- [Directive]:
Nothing outside the stretch should be returned: give exactly the lines from the line containing "Keep writing the" through the line containing "tag(g, kind='structure')", including both.

- [Material]:
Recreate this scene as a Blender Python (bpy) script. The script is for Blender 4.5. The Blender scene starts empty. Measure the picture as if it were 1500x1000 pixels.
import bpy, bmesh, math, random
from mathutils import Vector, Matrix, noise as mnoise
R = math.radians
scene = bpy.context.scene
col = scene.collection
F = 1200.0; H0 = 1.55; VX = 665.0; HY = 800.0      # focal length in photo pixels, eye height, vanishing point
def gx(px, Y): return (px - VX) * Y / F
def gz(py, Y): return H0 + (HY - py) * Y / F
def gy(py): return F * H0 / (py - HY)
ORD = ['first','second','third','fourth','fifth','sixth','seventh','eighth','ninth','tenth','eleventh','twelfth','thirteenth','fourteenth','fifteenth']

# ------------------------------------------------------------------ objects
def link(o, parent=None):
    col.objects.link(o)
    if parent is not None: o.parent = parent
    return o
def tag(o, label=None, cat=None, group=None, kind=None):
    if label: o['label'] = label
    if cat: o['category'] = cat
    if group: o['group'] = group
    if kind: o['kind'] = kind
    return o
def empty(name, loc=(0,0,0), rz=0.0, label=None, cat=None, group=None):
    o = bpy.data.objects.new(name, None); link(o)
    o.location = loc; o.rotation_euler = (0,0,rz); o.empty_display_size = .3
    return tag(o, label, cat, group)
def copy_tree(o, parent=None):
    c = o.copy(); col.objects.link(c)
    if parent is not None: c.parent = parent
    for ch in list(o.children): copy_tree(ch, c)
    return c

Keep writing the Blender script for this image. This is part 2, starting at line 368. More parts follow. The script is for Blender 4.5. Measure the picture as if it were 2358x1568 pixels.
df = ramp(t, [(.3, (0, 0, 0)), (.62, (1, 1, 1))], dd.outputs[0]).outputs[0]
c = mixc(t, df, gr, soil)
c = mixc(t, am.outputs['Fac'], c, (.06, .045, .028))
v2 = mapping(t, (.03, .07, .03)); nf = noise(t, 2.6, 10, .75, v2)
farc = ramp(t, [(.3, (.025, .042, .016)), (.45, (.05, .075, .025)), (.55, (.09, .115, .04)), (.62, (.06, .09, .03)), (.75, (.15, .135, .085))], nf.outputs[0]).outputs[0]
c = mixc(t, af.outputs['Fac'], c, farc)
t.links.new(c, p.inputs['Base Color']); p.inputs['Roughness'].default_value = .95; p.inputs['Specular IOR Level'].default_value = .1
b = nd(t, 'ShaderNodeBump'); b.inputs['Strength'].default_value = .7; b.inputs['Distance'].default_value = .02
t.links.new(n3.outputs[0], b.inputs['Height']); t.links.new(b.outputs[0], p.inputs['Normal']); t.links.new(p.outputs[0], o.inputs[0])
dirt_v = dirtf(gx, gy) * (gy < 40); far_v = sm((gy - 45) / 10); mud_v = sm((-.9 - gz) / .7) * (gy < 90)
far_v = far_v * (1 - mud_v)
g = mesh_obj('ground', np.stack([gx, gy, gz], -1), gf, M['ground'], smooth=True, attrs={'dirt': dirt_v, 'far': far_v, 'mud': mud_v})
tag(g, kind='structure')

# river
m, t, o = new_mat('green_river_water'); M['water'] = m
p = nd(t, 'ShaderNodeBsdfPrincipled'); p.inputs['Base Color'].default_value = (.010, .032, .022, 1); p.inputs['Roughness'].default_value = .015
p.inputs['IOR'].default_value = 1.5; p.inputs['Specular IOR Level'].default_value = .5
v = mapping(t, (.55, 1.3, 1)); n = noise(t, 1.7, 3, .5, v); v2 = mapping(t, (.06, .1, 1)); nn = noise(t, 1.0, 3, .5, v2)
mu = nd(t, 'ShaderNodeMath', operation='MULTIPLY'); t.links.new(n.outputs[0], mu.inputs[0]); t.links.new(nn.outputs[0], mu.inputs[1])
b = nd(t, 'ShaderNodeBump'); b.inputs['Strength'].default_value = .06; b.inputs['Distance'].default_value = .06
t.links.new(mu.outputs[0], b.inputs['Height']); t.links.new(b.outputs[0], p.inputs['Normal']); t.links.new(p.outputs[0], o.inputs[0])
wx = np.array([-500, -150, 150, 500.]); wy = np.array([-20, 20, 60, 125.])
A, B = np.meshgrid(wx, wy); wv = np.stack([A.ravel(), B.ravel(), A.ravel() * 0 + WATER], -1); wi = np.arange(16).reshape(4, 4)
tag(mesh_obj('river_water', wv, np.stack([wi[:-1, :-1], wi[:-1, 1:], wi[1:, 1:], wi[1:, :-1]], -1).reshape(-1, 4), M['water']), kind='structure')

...

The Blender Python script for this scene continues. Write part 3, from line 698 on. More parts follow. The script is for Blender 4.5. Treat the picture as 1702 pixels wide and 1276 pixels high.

- [Complete output]:
Keep writing the Blender script for this image. This is part 2, starting at line 368. More parts follow. The script is for Blender 4.5. Measure the picture as if it were 2358x1568 pixels.
df = ramp(t, [(.3, (0, 0, 0)), (.62, (1, 1, 1))], dd.outputs[0]).outputs[0]
c = mixc(t, df, gr, soil)
c = mixc(t, am.outputs['Fac'], c, (.06, .045, .028))
v2 = mapping(t, (.03, .07, .03)); nf = noise(t, 2.6, 10, .75, v2)
farc = ramp(t, [(.3, (.025, .042, .016)), (.45, (.05, .075, .025)), (.55, (.09, .115, .04)), (.62, (.06, .09, .03)), (.75, (.15, .135, .085))], nf.outputs[0]).outputs[0]
c = mixc(t, af.outputs['Fac'], c, farc)
t.links.new(c, p.inputs['Base Color']); p.inputs['Roughness'].default_value = .95; p.inputs['Specular IOR Level'].default_value = .1
b = nd(t, 'ShaderNodeBump'); b.inputs['Strength'].default_value = .7; b.inputs['Distance'].default_value = .02
t.links.new(n3.outputs[0], b.inputs['Height']); t.links.new(b.outputs[0], p.inputs['Normal']); t.links.new(p.outputs[0], o.inputs[0])
dirt_v = dirtf(gx, gy) * (gy < 40); far_v = sm((gy - 45) / 10); mud_v = sm((-.9 - gz) / .7) * (gy < 90)
far_v = far_v * (1 - mud_v)
g = mesh_obj('ground', np.stack([gx, gy, gz], -1), gf, M['ground'], smooth=True, attrs={'dirt': dirt_v, 'far': far_v, 'mud': mud_v})
tag(g, kind='structure')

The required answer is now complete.